Jakarta – Dalam upaya menciptakan layanan publik yang ramah disabilitas, Komisi Informasi Pusat (KIP) menyusun proyek perubahan yang berfokus pada peningkatan aksesibilitas informasi. Proyek ini berakar dari Undang-Undang Nomor 14 Tahun 2008 tentang Keterbukaan Informasi Publik, yang menegaskan hak penyandang disabilitas untuk mendapatkan informasi yang setara. Dengan tujuan untuk membangun layanan yang inklusif, KIP berkomitmen untuk mengembangkan platform digital yang memenuhi standar aksesibilitas, melatih petugas pelayanan publik, dan melakukan kampanye sosialisasi untuk meningkatkan kesadaran masyarakat.

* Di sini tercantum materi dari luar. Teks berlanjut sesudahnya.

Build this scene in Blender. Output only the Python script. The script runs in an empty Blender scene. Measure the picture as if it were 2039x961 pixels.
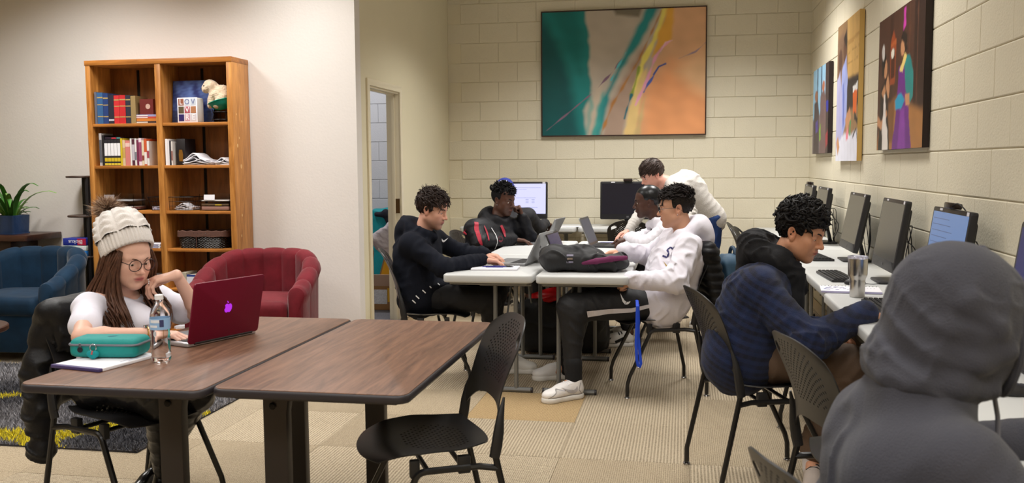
import bpy, math, random
import numpy as np
from math import sin, cos, pi, radians as rad, sqrt, atan2, exp
from mathutils import Vector, Matrix

sc = bpy.context.scene
COL = sc.collection
# ---------------------------------------------------------------- camera
cam_data = bpy.data.cameras.new('camera')
cam_data.sensor_width = 36.0
cam_data.lens = 36.0 * 1836.94 / 2039.0
cam_data.clip_start = 0.05
cam = bpy.data.objects.new('camera', cam_data)
COL.objects.link(cam)
YAW, PITCH, ROLL = 0.183903, 0.0833131, -0.00741596
_f = Vector((-sin(YAW) * cos(PITCH), cos(YAW) * cos(PITCH), -sin(PITCH)))
_r = Vector((cos(YAW), sin(YAW), 0))
_u = _r.cross(_f)
_r2 = cos(ROLL) * _r + sin(ROLL) * _u
_u2 = -sin(ROLL) * _r + cos(ROLL) * _u
cam.matrix_world = Matrix(((_r2.x, _u2.x, -_f.x, 0), (_r2.y, _u2.y, -_f.y, 0), (_r2.z, _u2.z, -_f.z, 1.40), (0, 0, 0, 1)))
cam_data.dof.use_dof = True
cam_data.dof.focus_distance = 5.2
cam_data.dof.aperture_fstop = 5.6
sc.camera = cam
# ---------------------------------------------------------------- world, light, exposure
w = bpy.data.worlds.new('world')
sc.world = w
w.use_nodes = True
w.node_tree.nodes['Background'].inputs[0].default_value = (0.9, 0.92, 1.0, 1)
w.node_tree.nodes['Background'].inputs[1].default_value = 0.02
sc.view_settings.view_transform = 'Standard'
sc.view_settings.look = 'None'
sc.view_settings.gamma = 1.0
sc.view_settings.use_curve_mapping = False
sc.view_settings.exposure = 0.35
CEIL = 3.25
# recessed louvred troffers: (x, y, watts, spread)
LAMPS = [(-4.5, 5.5, 40, 142), (-2.85, 5.85, 28, 138), (-1.05, 8.05, 29, 124), (0.40, 8.1, 35, 124), (0.3, 5.3, 25, 140), (-1.2, 4.5, 14, 140),
         (-3.4, 3.3, 23, 140), (0.3, 2.2, 17, 140), (-1.4, 1.9, 11, 140), (-3.6, 1.2, 18, 140), (0.1, -0.4, 34, 150), (-1.6, -0.6, 34, 150)]
WARM = (1.0, 0.982, 0.95)
def area_light(name, x, y, z, sx, sy, watts, col, spread):
    d = bpy.data.lights.new(name, 'AREA')
    d.shape = 'RECTANGLE'
    d.size, d.size_y = sx, sy
    d.energy = watts
    d.color = col
    d.spread = rad(spread)
    o = bpy.data.objects.new(name, d)
    o.location = (x, y, z)
    COL.objects.link(o)
    return o
for (lx, ly, lw, lsp) in LAMPS:
    area_light('ceiling_lamp_light', lx, ly, CEIL - 0.035, 0.55, 1.1, lw, WARM, lsp)
area_light('closet_lamp_light', -3.6, 8.6, CEIL - 0.05, 0.5, 0.5, 22, (0.93, 0.95, 1.0), 170)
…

Keterbatasan aksesibilitas layanan publik bagi penyandang disabilitas masih menjadi tantangan besar. Banyak penyandang disabilitas yang belum memanfaatkan layanan KIP karena stigma, diskriminasi, serta kurangnya pemahaman tentang hak-hak mereka. Dengan membangun layanan yang inklusif, KIP tidak hanya memenuhi kewajiban hukum, tetapi juga berkontribusi pada peningkatan kualitas hidup penyandang disabilitas dan mendorong partisipasi aktif mereka dalam masyarakat.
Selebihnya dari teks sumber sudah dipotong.